Okay, try this: "Put differently, are blacks and women like whites and men for purposes of the Equal Protection Clause?" Hmmm. I guess his answer to that would be Yes.
Equal is equal. And the Equal Protection Clause today tells us that people who were slaves one day ago should today have equal protection under the law. That's the strict and correct construction of that portion of the amendment. And the expansion of application to other groups is a recent (last 50 years) manifestation.
Also, thanks to the Fourteenth Amendment, people can no longer be insulted by their slave owners insisting that they be counted as one full person for purposes of determining representation for their states.
Knowing this, when Obama picked her, she had to be clean as new fallen snow.
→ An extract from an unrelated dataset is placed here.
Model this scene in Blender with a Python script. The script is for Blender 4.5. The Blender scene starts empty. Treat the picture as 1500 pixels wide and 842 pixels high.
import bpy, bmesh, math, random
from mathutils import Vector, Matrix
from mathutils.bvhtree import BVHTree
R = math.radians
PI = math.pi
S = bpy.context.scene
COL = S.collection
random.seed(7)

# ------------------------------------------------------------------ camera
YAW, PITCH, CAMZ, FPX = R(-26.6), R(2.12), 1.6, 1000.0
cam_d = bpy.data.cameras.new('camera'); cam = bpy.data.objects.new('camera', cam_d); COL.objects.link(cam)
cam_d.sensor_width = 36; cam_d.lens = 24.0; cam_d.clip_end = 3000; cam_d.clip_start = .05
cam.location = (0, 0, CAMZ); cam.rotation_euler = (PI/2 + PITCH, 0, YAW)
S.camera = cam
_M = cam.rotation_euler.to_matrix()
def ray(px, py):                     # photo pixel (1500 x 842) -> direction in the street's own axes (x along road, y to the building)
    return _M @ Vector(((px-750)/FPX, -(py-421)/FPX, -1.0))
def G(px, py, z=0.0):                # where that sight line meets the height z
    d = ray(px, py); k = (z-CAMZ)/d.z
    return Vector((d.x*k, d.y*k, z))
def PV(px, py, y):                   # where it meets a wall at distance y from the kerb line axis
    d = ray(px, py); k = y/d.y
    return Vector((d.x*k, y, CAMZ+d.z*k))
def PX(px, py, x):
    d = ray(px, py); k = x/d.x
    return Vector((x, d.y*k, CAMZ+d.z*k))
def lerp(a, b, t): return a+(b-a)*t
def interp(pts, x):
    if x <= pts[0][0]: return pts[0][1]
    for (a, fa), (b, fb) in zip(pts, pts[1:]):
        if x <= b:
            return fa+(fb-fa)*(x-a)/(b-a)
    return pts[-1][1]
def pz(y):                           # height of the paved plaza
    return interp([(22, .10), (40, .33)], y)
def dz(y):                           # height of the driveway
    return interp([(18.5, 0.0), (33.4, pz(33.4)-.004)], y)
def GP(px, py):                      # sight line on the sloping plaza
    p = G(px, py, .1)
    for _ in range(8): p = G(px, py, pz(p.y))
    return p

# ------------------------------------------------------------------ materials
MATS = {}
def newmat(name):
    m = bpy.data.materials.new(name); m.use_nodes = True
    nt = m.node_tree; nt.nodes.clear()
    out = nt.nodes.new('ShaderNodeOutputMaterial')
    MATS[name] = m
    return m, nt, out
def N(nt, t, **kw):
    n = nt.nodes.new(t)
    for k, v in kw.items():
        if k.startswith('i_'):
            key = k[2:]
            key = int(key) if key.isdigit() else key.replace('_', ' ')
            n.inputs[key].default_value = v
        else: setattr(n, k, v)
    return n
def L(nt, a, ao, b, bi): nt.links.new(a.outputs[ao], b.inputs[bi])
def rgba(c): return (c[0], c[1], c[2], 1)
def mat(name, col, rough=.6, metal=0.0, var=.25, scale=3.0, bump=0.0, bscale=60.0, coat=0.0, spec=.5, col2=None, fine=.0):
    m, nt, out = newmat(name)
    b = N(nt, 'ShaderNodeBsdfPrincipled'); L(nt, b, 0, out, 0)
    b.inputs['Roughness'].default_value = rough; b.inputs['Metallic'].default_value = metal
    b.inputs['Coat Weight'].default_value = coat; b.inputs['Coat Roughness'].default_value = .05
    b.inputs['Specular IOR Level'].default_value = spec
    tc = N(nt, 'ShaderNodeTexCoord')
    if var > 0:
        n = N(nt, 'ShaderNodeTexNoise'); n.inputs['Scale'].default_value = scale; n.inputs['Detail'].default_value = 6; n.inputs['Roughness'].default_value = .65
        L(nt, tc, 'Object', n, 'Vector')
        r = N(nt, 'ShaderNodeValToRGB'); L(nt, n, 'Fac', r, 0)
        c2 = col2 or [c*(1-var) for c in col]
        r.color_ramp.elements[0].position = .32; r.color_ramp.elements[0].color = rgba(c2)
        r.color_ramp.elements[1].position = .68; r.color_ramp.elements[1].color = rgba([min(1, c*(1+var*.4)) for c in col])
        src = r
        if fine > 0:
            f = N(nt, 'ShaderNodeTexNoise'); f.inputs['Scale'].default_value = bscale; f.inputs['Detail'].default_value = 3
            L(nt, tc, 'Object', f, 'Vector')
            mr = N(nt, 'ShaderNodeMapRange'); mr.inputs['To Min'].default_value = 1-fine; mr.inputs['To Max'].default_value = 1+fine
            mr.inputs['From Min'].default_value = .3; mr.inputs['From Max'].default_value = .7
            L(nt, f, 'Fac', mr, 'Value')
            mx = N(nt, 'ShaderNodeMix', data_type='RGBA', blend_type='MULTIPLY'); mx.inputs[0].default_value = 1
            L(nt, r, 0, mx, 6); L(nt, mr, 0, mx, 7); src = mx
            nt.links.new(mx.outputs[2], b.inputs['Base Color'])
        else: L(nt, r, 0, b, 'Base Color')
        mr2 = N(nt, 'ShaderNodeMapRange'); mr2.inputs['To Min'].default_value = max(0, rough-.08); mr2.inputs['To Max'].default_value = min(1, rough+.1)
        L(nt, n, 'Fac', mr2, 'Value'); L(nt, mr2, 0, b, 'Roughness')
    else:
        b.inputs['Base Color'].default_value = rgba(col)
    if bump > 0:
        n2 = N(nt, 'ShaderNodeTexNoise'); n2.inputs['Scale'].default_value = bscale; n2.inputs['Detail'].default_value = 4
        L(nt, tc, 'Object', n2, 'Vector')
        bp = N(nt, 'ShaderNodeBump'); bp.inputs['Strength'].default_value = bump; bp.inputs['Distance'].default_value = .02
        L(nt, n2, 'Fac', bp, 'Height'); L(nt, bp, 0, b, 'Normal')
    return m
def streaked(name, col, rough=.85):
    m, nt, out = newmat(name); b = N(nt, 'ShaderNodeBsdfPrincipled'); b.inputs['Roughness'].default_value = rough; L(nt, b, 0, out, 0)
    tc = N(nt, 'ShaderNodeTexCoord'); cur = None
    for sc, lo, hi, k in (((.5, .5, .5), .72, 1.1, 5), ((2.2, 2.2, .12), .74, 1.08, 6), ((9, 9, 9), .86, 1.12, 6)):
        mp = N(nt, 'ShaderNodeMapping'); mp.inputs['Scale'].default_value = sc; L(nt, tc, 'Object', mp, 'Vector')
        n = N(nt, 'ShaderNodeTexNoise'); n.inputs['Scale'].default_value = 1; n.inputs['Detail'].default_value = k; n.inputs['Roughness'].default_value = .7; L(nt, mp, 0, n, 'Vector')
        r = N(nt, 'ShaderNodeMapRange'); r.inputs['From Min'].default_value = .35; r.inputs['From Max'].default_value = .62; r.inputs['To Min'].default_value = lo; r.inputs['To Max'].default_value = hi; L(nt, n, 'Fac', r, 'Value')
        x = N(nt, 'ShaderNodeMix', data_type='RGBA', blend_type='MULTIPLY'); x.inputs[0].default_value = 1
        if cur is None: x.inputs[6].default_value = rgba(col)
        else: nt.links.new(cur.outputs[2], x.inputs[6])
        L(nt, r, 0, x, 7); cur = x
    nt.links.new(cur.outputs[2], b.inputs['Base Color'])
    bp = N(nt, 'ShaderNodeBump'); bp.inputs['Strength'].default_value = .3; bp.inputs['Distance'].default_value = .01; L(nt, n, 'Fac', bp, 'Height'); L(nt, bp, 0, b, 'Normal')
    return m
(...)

But a lack of dirt in a person's background has never stopped the corrupt pols in DC or over at FOX News; they just make up something juicy. That is something they are really good at!
Does affirmative action still apply to everything? Sould the lower performers be in charge?
If thats the case, we'll soon be trillions in debt and owned by China
I realize that you are just parroting what talk radio has told you to think, but you are wrong in your depiction of the case.
Facts, kid, they matter.
Affirmative action is giving a special advantage to one group over another so by definition it violates the equal protection clause. Therefore, knocking down affirmative action laws as unconstitutional IS strict construction.
On your 2nd point, remember that, as you quoted in your article the constitution says, "Congress shall make no law abridging the freedom of speech." So how is the court not allowing congress to make such a law anything but strict construction?
this case was not actually about afirmative action per se, it was about wether or not the firemen's rights had been violated. they had not because the government agency that adopted the affirmative action plan was bound by it. the city/state/org is free to adopt another plan or dismiss the plan all together, but they would also have to be ready for the legal challenges and there just isn't enough money to take on too many battles at once.
like I said, there's more to this than a sound bite and it is not a good case for determining sotomayor's position on affirmative action.
If the SC reverses the ruling in the New Haven firemen's case, it will simply illustrate Prof. Stone's point about conservative "activist" justices on the SC, since the appellate court decision was entirely consistent with the governing case law.
And, yes, it is out of line to ask "how she feels" about issues that have not yet reached the SC but are likely to do so during her tenure since cases must be decided on their facts, not hypotheticals, as Alito and Roberts repeatedly said during their confirmation hearings.
In the absence of a single example to illustrate your last sentence, it is impossible to reply.